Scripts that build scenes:
====================

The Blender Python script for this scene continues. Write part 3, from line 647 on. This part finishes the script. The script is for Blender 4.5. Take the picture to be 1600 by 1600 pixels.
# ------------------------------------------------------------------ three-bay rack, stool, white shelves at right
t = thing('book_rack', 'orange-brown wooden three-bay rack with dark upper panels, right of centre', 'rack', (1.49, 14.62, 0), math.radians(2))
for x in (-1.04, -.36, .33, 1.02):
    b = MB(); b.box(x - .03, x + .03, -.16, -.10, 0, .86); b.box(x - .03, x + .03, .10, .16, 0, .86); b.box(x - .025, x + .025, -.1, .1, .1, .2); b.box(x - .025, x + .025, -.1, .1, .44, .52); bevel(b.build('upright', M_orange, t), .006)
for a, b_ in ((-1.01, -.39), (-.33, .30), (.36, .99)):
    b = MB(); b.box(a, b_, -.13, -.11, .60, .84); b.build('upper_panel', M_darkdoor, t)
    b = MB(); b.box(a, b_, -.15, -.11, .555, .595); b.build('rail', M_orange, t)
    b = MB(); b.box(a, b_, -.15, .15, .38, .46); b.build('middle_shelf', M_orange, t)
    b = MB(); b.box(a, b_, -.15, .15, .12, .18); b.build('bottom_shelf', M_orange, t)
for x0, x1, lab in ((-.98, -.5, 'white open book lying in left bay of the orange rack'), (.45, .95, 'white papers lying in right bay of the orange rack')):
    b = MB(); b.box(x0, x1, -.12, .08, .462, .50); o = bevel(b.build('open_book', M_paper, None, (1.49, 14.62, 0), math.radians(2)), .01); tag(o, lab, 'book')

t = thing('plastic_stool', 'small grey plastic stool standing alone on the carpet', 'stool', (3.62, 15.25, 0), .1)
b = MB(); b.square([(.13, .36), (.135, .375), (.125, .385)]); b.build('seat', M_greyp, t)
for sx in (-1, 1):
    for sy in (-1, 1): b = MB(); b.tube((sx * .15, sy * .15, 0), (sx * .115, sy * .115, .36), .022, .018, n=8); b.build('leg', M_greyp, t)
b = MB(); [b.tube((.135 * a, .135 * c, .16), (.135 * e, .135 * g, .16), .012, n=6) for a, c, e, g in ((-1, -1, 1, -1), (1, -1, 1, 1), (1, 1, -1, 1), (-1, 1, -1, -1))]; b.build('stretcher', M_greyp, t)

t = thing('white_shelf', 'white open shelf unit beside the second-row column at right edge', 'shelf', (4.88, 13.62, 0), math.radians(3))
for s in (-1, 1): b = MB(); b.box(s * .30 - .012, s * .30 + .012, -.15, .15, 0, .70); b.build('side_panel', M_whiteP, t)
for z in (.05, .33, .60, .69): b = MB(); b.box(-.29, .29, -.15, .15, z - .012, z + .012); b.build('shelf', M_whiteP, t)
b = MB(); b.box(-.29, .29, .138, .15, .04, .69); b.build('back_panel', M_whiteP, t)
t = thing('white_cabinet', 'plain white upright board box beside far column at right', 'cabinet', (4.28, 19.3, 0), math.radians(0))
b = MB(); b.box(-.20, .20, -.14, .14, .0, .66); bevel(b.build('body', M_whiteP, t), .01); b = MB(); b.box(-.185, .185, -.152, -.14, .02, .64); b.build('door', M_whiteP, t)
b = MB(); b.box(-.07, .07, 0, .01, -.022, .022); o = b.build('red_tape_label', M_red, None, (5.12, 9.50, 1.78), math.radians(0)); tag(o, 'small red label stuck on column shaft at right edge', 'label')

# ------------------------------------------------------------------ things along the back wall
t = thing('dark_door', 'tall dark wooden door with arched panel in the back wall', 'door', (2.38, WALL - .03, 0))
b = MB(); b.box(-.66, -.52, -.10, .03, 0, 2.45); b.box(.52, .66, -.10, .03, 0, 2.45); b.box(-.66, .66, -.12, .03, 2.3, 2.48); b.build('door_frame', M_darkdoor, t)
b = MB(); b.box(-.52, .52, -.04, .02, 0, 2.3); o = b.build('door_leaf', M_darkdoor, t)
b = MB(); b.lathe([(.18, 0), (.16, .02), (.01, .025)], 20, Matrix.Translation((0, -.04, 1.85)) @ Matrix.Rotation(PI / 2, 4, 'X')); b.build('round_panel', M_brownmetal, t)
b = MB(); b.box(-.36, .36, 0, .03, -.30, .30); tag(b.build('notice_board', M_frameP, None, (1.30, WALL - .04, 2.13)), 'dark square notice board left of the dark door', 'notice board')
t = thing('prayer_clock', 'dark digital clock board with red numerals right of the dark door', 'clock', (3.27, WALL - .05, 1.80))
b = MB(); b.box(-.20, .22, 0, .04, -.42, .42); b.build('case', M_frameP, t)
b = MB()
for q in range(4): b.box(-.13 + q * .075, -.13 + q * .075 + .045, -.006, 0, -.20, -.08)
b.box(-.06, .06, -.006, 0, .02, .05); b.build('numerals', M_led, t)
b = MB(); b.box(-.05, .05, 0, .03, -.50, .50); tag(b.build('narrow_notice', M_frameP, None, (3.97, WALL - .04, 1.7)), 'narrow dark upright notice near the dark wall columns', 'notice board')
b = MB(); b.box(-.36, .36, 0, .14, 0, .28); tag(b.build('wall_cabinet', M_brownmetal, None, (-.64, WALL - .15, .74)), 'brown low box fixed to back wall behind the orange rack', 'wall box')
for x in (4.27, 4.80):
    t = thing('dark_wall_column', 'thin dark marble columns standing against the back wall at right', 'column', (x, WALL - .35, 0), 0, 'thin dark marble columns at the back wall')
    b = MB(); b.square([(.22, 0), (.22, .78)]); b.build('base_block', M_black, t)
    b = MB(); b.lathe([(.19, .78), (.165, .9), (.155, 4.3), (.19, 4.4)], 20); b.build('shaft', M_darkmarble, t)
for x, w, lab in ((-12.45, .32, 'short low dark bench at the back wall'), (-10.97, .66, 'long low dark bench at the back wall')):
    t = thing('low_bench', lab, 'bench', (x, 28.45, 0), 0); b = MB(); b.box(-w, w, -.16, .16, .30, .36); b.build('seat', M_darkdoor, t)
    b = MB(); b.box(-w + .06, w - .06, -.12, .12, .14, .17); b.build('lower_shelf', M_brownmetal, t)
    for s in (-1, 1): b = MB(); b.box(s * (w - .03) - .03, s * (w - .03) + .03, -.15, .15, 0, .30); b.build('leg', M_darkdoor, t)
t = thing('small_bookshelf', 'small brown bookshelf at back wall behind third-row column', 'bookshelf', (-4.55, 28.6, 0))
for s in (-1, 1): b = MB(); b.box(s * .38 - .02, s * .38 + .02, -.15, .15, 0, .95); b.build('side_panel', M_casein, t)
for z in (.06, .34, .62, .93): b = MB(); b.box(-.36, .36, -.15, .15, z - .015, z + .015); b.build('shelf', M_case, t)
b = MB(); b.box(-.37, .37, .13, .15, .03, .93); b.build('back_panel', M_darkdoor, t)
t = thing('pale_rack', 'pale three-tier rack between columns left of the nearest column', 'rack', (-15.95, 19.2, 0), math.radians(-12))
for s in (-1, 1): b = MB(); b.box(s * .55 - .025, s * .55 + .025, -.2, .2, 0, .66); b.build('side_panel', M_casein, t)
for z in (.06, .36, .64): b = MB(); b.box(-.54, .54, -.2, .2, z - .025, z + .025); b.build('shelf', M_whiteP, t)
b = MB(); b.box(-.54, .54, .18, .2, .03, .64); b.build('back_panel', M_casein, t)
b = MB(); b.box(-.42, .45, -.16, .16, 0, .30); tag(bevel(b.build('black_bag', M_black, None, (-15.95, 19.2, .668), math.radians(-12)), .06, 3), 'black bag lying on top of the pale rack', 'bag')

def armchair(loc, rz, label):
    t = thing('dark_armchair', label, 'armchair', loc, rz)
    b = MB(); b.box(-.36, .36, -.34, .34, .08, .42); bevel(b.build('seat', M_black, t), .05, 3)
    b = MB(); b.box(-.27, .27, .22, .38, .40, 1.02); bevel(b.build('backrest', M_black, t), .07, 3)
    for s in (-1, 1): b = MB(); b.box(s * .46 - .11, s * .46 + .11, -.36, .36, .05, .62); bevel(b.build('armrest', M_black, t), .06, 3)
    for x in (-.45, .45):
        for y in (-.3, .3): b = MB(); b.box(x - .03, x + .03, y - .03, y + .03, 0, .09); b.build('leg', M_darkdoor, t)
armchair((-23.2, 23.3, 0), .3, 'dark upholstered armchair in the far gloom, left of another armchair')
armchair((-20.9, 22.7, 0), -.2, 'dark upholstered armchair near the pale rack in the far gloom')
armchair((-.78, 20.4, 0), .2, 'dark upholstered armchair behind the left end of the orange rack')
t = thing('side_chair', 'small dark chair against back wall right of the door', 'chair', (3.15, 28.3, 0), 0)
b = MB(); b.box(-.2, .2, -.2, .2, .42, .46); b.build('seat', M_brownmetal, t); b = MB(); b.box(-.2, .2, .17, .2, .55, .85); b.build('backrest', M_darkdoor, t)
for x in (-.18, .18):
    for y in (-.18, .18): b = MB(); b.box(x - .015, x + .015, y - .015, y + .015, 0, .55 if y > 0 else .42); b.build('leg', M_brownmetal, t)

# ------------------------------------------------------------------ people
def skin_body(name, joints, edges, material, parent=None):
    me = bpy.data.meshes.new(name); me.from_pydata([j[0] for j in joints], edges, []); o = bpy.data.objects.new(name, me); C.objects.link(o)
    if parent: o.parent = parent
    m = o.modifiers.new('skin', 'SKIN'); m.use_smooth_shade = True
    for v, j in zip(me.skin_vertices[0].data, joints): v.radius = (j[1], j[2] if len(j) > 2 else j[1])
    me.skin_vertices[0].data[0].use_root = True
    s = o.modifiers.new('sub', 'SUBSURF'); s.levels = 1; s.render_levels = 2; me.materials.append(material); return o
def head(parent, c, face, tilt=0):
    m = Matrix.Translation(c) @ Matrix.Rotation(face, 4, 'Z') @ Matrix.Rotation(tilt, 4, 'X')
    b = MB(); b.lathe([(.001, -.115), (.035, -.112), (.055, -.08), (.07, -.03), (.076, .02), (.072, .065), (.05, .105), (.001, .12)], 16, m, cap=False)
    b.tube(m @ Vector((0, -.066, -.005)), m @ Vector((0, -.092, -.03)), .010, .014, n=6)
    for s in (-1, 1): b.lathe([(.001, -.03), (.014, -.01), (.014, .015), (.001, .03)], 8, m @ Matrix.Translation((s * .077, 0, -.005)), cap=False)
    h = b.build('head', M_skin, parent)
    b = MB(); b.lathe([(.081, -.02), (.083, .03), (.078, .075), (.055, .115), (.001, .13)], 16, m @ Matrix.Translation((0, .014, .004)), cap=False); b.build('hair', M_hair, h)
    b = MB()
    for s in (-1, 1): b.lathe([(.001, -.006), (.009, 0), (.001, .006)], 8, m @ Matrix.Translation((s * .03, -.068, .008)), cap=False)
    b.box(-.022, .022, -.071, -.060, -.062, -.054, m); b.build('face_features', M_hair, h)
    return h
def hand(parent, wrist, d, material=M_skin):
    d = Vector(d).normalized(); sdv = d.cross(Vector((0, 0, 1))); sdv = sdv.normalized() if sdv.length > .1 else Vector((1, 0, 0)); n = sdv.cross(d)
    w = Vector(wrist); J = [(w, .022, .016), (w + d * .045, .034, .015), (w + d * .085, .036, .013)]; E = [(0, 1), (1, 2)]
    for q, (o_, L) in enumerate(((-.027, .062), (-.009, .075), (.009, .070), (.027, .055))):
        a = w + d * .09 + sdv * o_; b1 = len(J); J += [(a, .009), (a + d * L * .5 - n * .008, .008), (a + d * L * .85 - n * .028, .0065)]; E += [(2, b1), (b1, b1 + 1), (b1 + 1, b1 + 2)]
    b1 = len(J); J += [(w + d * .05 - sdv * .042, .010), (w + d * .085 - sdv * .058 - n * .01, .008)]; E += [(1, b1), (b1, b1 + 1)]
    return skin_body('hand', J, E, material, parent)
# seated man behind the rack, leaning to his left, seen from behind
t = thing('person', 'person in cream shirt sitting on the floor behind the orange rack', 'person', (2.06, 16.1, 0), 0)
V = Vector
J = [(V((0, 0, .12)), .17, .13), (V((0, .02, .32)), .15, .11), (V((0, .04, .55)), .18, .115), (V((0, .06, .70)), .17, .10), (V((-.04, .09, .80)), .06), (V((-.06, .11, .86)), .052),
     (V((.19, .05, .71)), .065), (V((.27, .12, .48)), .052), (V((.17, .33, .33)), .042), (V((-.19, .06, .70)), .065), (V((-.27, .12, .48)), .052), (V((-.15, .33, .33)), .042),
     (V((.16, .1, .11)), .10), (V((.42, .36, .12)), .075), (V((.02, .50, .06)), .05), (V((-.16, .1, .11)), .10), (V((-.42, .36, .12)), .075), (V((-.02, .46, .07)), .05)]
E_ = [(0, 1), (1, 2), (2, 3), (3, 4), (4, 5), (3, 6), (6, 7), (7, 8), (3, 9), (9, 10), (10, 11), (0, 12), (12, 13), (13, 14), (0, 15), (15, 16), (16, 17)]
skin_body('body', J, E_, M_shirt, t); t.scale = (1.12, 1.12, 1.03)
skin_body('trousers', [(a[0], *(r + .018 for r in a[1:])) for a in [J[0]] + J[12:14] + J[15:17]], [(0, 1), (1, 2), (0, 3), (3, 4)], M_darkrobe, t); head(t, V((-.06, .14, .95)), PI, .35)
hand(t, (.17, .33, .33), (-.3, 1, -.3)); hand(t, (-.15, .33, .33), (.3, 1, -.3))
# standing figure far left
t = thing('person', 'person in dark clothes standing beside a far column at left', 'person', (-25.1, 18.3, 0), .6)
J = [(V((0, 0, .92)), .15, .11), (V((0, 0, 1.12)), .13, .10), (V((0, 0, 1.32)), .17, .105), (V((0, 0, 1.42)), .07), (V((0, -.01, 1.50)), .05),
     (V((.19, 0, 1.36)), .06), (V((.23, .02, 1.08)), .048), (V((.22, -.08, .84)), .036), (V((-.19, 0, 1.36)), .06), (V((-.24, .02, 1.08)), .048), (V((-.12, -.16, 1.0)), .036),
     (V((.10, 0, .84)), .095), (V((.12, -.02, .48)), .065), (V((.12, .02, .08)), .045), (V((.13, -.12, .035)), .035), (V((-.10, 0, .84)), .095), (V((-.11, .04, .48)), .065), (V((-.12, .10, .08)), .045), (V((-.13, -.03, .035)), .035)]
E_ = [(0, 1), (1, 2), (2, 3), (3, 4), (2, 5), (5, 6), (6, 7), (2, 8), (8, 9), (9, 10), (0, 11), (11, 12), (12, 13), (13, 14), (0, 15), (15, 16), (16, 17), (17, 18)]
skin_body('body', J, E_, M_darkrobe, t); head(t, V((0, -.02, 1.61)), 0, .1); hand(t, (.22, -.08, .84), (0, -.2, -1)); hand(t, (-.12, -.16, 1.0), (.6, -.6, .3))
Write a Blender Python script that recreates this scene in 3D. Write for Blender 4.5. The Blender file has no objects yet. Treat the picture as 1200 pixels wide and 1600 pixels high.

====================

GIVEN TASK | Write out a verbatim copy of the data, beginning with its first line and ending with the line that contains "b = MB(); b.box(x0, x1, -.12, .08, .462, .50);".

FULL SOLUTION |
The Blender Python script for this scene continues. Write part 3, from line 647 on. This part finishes the script. The script is for Blender 4.5. Take the picture to be 1600 by 1600 pixels.
# ------------------------------------------------------------------ three-bay rack, stool, white shelves at right
t = thing('book_rack', 'orange-brown wooden three-bay rack with dark upper panels, right of centre', 'rack', (1.49, 14.62, 0), math.radians(2))
for x in (-1.04, -.36, .33, 1.02):
    b = MB(); b.box(x - .03, x + .03, -.16, -.10, 0, .86); b.box(x - .03, x + .03, .10, .16, 0, .86); b.box(x - .025, x + .025, -.1, .1, .1, .2); b.box(x - .025, x + .025, -.1, .1, .44, .52); bevel(b.build('upright', M_orange, t), .006)
for a, b_ in ((-1.01, -.39), (-.33, .30), (.36, .99)):
    b = MB(); b.box(a, b_, -.13, -.11, .60, .84); b.build('upper_panel', M_darkdoor, t)
    b = MB(); b.box(a, b_, -.15, -.11, .555, .595); b.build('rail', M_orange, t)
    b = MB(); b.box(a, b_, -.15, .15, .38, .46); b.build('middle_shelf', M_orange, t)
    b = MB(); b.box(a, b_, -.15, .15, .12, .18); b.build('bottom_shelf', M_orange, t)
for x0, x1, lab in ((-.98, -.5, 'white open book lying in left bay of the orange rack'), (.45, .95, 'white papers lying in right bay of the orange rack')):
    b = MB(); b.box(x0, x1, -.12, .08, .462, .50); o = bevel(b.build('open_book', M_paper, None, (1.49, 14.62, 0), math.radians(2)), .01); tag(o, lab, 'book')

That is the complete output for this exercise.